Not so, says Fox News, which rode to Bannon's defense last week with an easy to read chart centered around the argument that Trump's chief strategist isn't as evil as one of the world's most notorious villains. The chart, which was broadcast during an episode of Tucker Carlson Tonight, isn't arguing that Bannon's a good guy, so much as it's arguing his track record isn't on the same level as that of Islamic State leader Abu Bakr al-Baghdadi. While Baghdadi has beheaded journalists, used chemical weapons on Kurds, employed child soldiers, mass-executed Christians, and declared a caliphate, Bannon comes up short in all five counts.

In debuting his chart Tucker Carlson Tonight host Tucker Carlson claimed it was "over the top" to compare Bannon and Baghdadi as any problems one might have with Bannon exist on "an entirely different scale" than Baghdadi's war crimes. "[Bannon] hasn't, as previously noted, done the things we've listed on the screen. He hasn't actually committed any atrocities al-Baghdadi has," Carlson said.

Unsurprisingly, the absurdity of the chart didn't go unnoticed by the internet. Within hours the chart had become a meme with photoshopped versions of the graphic cropping up on Twitter.

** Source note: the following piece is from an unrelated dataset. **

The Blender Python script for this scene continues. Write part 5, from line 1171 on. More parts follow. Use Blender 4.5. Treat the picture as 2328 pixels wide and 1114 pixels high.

The problem is the USA Today op-ed wasn't arguing that Bannon and Baghdadi share similar resumes, but rather that they share similar ideas on the world and the divide between Islam and the West. Even a quick scan of the op-ed makes it abundantly clear USA Today's editorial board wasn't making an on the surface comparison of Bannon the man to Baghdadi the man, making Carlson's chart the only "over the top" comparison.

Carlson's chart is further problematic in that it appears to set the bar drastically low for Bannon. What does it say about a defense grounded in the argument that the president's chief strategist is a "good guy" because while he may employ a "clash of civilizations" narrative similar to that of the Islamic State to incite hatred at least he hasn't personally murdered anyone? Moreover, can we really afford to set the bar so low?